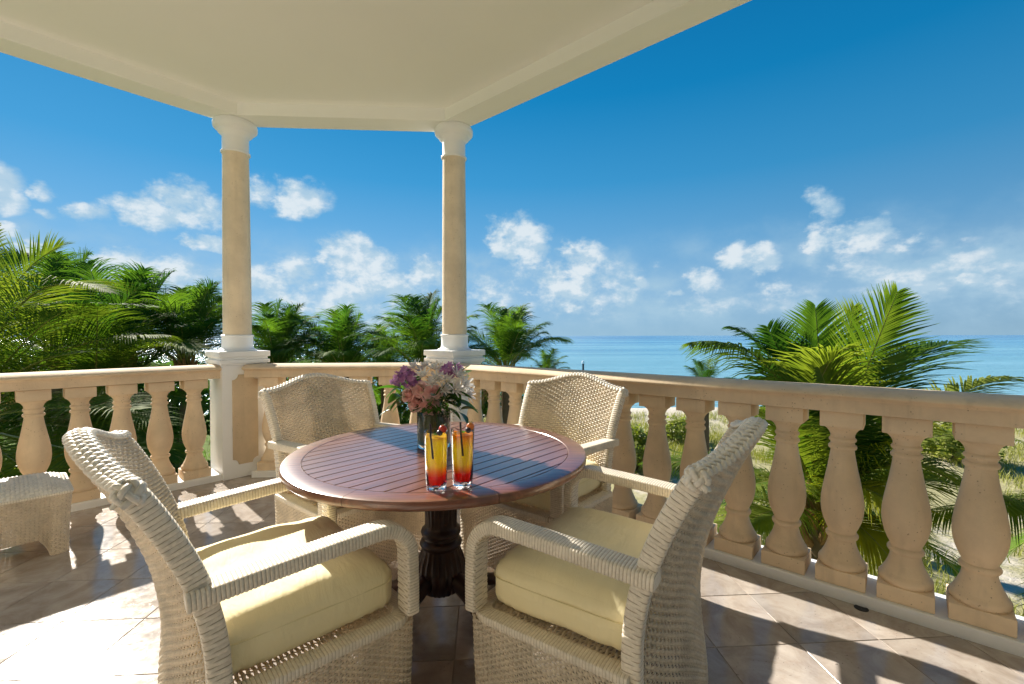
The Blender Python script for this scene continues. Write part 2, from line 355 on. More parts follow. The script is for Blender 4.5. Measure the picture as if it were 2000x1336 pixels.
class MB:
    def __init__(s): s.V = []; s.F = []
    def add(s, V, Fs):
        k = len(s.V); s.V += [tuple(v) for v in V]; s.F += [tuple(i + k for i in f) for f in Fs]
    def box(s, c, h, rz=0, mtx=None):
        V = []
        for dz in (-1, 1):
            for dx, dy in ((-1, -1), (1, -1), (1, 1), (-1, 1)):
                x, y = dx * h[0], dy * h[1]
                x, y = x * math.cos(rz) - y * math.sin(rz), x * math.sin(rz) + y * math.cos(rz)
                V.append((c[0] + x, c[1] + y, c[2] + dz * h[2]))
        if mtx: V = [mtx @ Vector(v) for v in V]
        s.add(V, [(3, 2, 1, 0), (4, 5, 6, 7), (0, 1, 5, 4), (1, 2, 6, 5), (2, 3, 7, 6), (3, 0, 4, 7)])
    def lathe(s, prof, n=32, c=(0, 0, 0), cap=True):
        V = []; Fs = []
        for (r, z) in prof:
            for i in range(n):
                a = 2 * math.pi * i / n; V.append((c[0] + r * math.cos(a), c[1] + r * math.sin(a), c[2] + z))
        for j in range(len(prof) - 1):
            for i in range(n):
                Fs.append((j * n + i, j * n + (i + 1) % n, (j + 1) * n + (i + 1) % n, (j + 1) * n + i))
        if cap:
            Fs.append(tuple(reversed(range(n)))); Fs.append(tuple(range((len(prof) - 1) * n, len(prof) * n)))
        s.add(V, Fs)
    def prism(s, poly, z0, z1):
        n = len(poly); V = [(x, y, z0) for x, y in poly] + [(x, y, z1) for x, y in poly]
        s.add(V, [tuple(reversed(range(n))), tuple(range(n, 2 * n))] + [(i, (i + 1) % n, n + (i + 1) % n, n + i) for i in range(n)])
    def tube(s, P, r, n=6, cap=True):
        P = [Vector(p) for p in P]; V = []; Fs = []
        rr = r if hasattr(r, '__len__') else [r] * len(P)
        for i, p in enumerate(P):
            t = (P[min(i + 1, len(P) - 1)] - P[max(i - 1, 0)]).normalized()
            a = t.cross(Vector((0, 0, 1)))
            if a.length < .05: a = t.cross(Vector((0, 1, 0)))
            a.normalize(); bb = t.cross(a)
            for k in range(n):
                th = 2 * math.pi * k / n; V.append(p + (a * math.cos(th) + bb * math.sin(th)) * rr[i])
        for i in range(len(P) - 1):
            for k in range(n): Fs.append((i * n + k, i * n + (k + 1) % n, (i + 1) * n + (k + 1) % n, (i + 1) * n + k))
        if cap: Fs += [tuple(range(n)), tuple(reversed(range((len(P) - 1) * n, len(P) * n)))]
        s.add(V, Fs)
    def mesh(s, name, smooth=False, bevel=0, ang=35, seg=2):
        me = bpy.data.meshes.new(name); me.from_pydata([tuple(v) for v in s.V], [], s.F); me.update()
        bm = bmesh.new(); bm.from_mesh(me)
        bmesh.ops.recalc_face_normals(bm, faces=bm.faces)
        if bevel:
            es = [e for e in bm.edges if len(e.link_faces) == 2 and e.calc_face_angle(0) > R(ang)]
            bmesh.ops.bevel(bm, geom=es, offset=bevel, segments=seg, affect='EDGES', profile=.5)
        if smooth:
            for f in bm.faces: f.smooth = True
            for e in bm.edges:
                if len(e.link_faces) == 2 and e.calc_face_angle(0) > R(42): e.smooth = False
        bm.to_mesh(me); bm.free(); return me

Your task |
Copy out every line of the material above exactly, skipping the pictures.

Exercise solution |
The Blender Python script for this scene continues. Write part 2, from line 355 on. More parts follow. The script is for Blender 4.5. Measure the picture as if it were 2000x1336 pixels.
class MB:
    def __init__(s): s.V = []; s.F = []
    def add(s, V, Fs):
        k = len(s.V); s.V += [tuple(v) for v in V]; s.F += [tuple(i + k for i in f) for f in Fs]
    def box(s, c, h, rz=0, mtx=None):
        V = []
        for dz in (-1, 1):
            for dx, dy in ((-1, -1), (1, -1), (1, 1), (-1, 1)):
                x, y = dx * h[0], dy * h[1]
                x, y = x * math.cos(rz) - y * math.sin(rz), x * math.sin(rz) + y * math.cos(rz)
                V.append((c[0] + x, c[1] + y, c[2] + dz * h[2]))
        if mtx: V = [mtx @ Vector(v) for v in V]
        s.add(V, [(3, 2, 1, 0), (4, 5, 6, 7), (0, 1, 5, 4), (1, 2, 6, 5), (2, 3, 7, 6), (3, 0, 4, 7)])
    def lathe(s, prof, n=32, c=(0, 0, 0), cap=True):
        V = []; Fs = []
        for (r, z) in prof:
            for i in range(n):
                a = 2 * math.pi * i / n; V.append((c[0] + r * math.cos(a), c[1] + r * math.sin(a), c[2] + z))
        for j in range(len(prof) - 1):
            for i in range(n):
                Fs.append((j * n + i, j * n + (i + 1) % n, (j + 1) * n + (i + 1) % n, (j + 1) * n + i))
        if cap:
            Fs.append(tuple(reversed(range(n)))); Fs.append(tuple(range((len(prof) - 1) * n, len(prof) * n)))
        s.add(V, Fs)
    def prism(s, poly, z0, z1):
        n = len(poly); V = [(x, y, z0) for x, y in poly] + [(x, y, z1) for x, y in poly]
        s.add(V, [tuple(reversed(range(n))), tuple(range(n, 2 * n))] + [(i, (i + 1) % n, n + (i + 1) % n, n + i) for i in range(n)])
    def tube(s, P, r, n=6, cap=True):
        P = [Vector(p) for p in P]; V = []; Fs = []
        rr = r if hasattr(r, '__len__') else [r] * len(P)
        for i, p in enumerate(P):
            t = (P[min(i + 1, len(P) - 1)] - P[max(i - 1, 0)]).normalized()
            a = t.cross(Vector((0, 0, 1)))
            if a.length < .05: a = t.cross(Vector((0, 1, 0)))
            a.normalize(); bb = t.cross(a)
            for k in range(n):
                th = 2 * math.pi * k / n; V.append(p + (a * math.cos(th) + bb * math.sin(th)) * rr[i])
        for i in range(len(P) - 1):
            for k in range(n): Fs.append((i * n + k, i * n + (k + 1) % n, (i + 1) * n + (k + 1) % n, (i + 1) * n + k))
        if cap: Fs += [tuple(range(n)), tuple(reversed(range((len(P) - 1) * n, len(P) * n)))]
        s.add(V, Fs)
    def mesh(s, name, smooth=False, bevel=0, ang=35, seg=2):
        me = bpy.data.meshes.new(name); me.from_pydata([tuple(v) for v in s.V], [], s.F); me.update()
        bm = bmesh.new(); bm.from_mesh(me)
        bmesh.ops.recalc_face_normals(bm, faces=bm.faces)
        if bevel:
            es = [e for e in bm.edges if len(e.link_faces) == 2 and e.calc_face_angle(0) > R(ang)]
            bmesh.ops.bevel(bm, geom=es, offset=bevel, segments=seg, affect='EDGES', profile=.5)
        if smooth:
            for f in bm.faces: f.smooth = True
            for e in bm.edges:
                if len(e.link_faces) == 2 and e.calc_face_angle(0) > R(42): e.smooth = False
        bm.to_mesh(me); bm.free(); return me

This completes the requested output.